Tursac, un
village du Périgord, près de Sarlat, été
1959. Le professeur est en vacances, mais
il s'active avec son fils et quelques amis. Un chantier de fouilles
a été établi au lieu-dit "l'Abri du
Facteur". Les premières découvertes
sont encourageantes : des silex, des os de chevaux, de rennes et même
de rhinocéros. Des hommes vivaient là, Il y a longtemps
Professeur et archéologue
Et puis, le 5 août,
un caillou pas comme les autres attire l'attention. En y regardant de
près, il s'agit d'un trésor : une figurine réalisée
dans un bloc de calcite translucide. Elle mesure 8 cm de hauteur et
pèse 57,4 grammes. C'est une femme, une "Vénus
préhistorique". Alerté, l'abbé
Breuil accourt pour donner son avis. Cet éminent spécialiste
déclare que c'est une belle découverte. Certes, il lui
manque la tête, les bras, les seins
Mais c'est tout de même
une pièce très rare. Elle a environ 25 000 ans et appartient
au Périgordien supérieur. Le monde n'en connaît
que peu d'exemplaires, seulement une douzaine en France. Félicitations
au découvreur !
Cet archéologue heureux est M. Delporte,
professeur d'histoire et Montbrisonnais d'adoption. Henri
Delporte est né à Tourcoing
en 1920. Il a d'abord été
instituteur, puis professeur à Arras.
Depuis 1950, il est le professeur d'histoire
très apprécié du collège de
Montbrison. Son épouse est institutrice à Lézigneux.

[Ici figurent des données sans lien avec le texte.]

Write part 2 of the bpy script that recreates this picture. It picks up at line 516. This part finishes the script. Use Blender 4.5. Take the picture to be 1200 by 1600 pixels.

La préhistoire le passionne. Il y consacre ses loisirs, multiplie
les fouilles, en Forez et ailleurs. Il
devient membre de la Diana et se trouve dans les fondateurs du groupe
archéologique Forez-Jarez.
La Vénus de Tursac monte
à Paris
La découverte est un événement.
La ville de Montbrison se sent toute fière.
Henri Delporte est comblé. La presse
locale en parle abondamment. Le professeur avoue à Jean
Tiby : "C'est la découverte
de ma carrière". Et le journaliste conclut son
article par une belle envolée : "Delporte
est l'un des triomphateurs de la grande nuit préhistorique
"
Entouré de tous les soins, la Vénus
de Tursac commence un grand voyage. Elle loge quelque temps entourée
de coton dans une petite boîte chez les Delporte,
avenue de la Libération. Puis elle
fait sensation chez les spécialistes, au congrès d'archéologie
de Monaco. En octobre
1959, elle est présentée, à Paris,
au comité des Conservateurs.
Elle apparaît aussi en carte postale. Un triomphe
! Mais il faut déterminer son prix. Les experts du Conseil des
musées l'examinent avec soin. Elle habite alors dans un coffre-fort
du Louvre ! Pour elle, Henri Delporte rencontre
l'abbé Breuil qui est alors "le
pape" de l'archéologie
Enfin, elle rejoint Saint-Germain-en-Laye,
le musée des Antiquités nationales. Elle y est encore.
Henri Delporte (1920-2002)
Quant à son découvreur, il ne peut
s'arrêter en si bon chemin. En 1961,
M. Delporte est nommé au Centre National de la Recherche Scientifique.
En 1965, il devient membre du conseil d'administration de la
Diana. En 1966 il est conservateur
au musée des Antiquités nationales de Saint-Germain-en-Laye.
Puis, en 1984, directeur, enfin en 1985,
inspecteur général des musées de France.
On lui doit un grand nombre de publications très
savantes. Relevons parmi les plus importantes : L'image
de la femme dans l'art préhistorique, L'image
des animaux dans l'art préhistorique, Les
Aurignaciens : les premiers hommes modernes
Puis Henri
Delporte a une retraite active jusqu'à son décès,
le 13 mai 2002. La petite déesse
de Tursac avait infléchi une carrière.
Le petit professeur était devenu un grand préhistorien.